Мифические генеалогии для живых людей, попытки укоренить историю в мифе — все это было и раньше, и притом на каждом шагу. Но у Вергилия впервые в истории европейской культуры с такой полнотой эстетически прочувствована и превращена в особую поэтическую тему близость дальнего и удаленность близкого, поражающая воображение читателя, когда, например, Эней впервые вступает на берег еще неведомой ему реки, и река эта — Тибр: там, где будет шумный римский порт Остия, покуда лесное безлюдье:
Видит с моря Эней берега, заросшие лесом, И меж огромных дерев поток, отрадный для взора: Это струит Тиберин от песка помутневшие воды В море по склонам крутым Над лесами стаи пернатых, Что по речным берегам и по руслам вьют себе гнезда, Носятся взад и вперед, лаская песнями небо…
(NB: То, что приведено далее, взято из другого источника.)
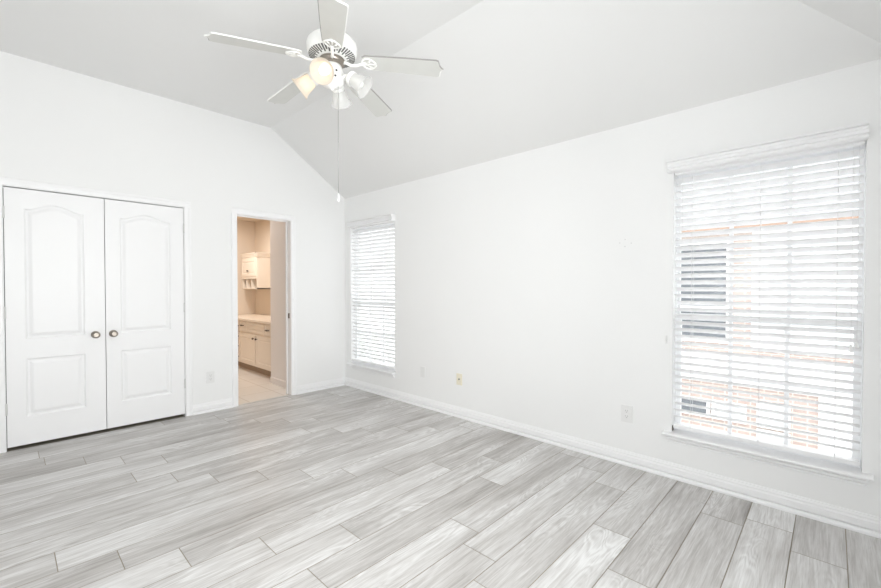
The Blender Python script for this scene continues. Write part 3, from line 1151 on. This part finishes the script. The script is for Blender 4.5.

(Кн. VII, 29—34, пер. С. Ошерова)
Это прием, отлично известный русскому читателю по начальным строкам «Медного всадника»: «На берегу пустынных волн…» — эффект зачина основан именно на том, что и автор и читатель знают невский ландшафт отнюдь не «пустынным». Увидеть в уме те места, которые сейчас насыщены историей и человеческой жизнью, еще пустыми, но ожидающими уготованного им наполнения, — патетично. Берега Тибра, берега Невы, привычные, до мелочей знакомые и совсем иные; подразумеваемый подтекст -— вот как история меняет лик земли. И Вергилий и Пушкин апеллируют к пафосу истории; но в контексте историзма XIX века было само собой разумеющимся многое, что в эпоху Вергилия еще только надо было открывать для чувства и воображения. Поэтому Вергилий целеустремленно повторяет прием — например, в книге VIII, когда его герой навещает Эвандра на месте будущего Рима и видит там бедные и скудные кровли. Тема близости дальнего и удаленности близкого очень явственно дана в той же книге, когда Эней вскидывает на плечо щит с непонятными для него изображениями персонажей римской истории — Катона и Катилины, Августа и Антония: обещание будущего осязаемо дано уже в настоящем, но для человеческих глаз оно загадочно. В самом начале «Энеиды» поэт не может назвать Карфаген, не оглянувшись сразу назад — на происхождение города от выходцев из Тира, и вперед — на его гибель в Пунических войнах. Здесь задана сквозная линия поэмы. Настоящее так важно потому, и только потому, что через него таинственная глубина прошедшего и таинственная широта будущего раскрываются навстречу друг другу.
7
Нельзя не вспомнить знаменитое изречение в конце «Фауста»: «Все преходящее — только подобье» («Alles Vergangliche ist nur ein Gleichnis»). To же слово обозначает по–немецки притчи Библии.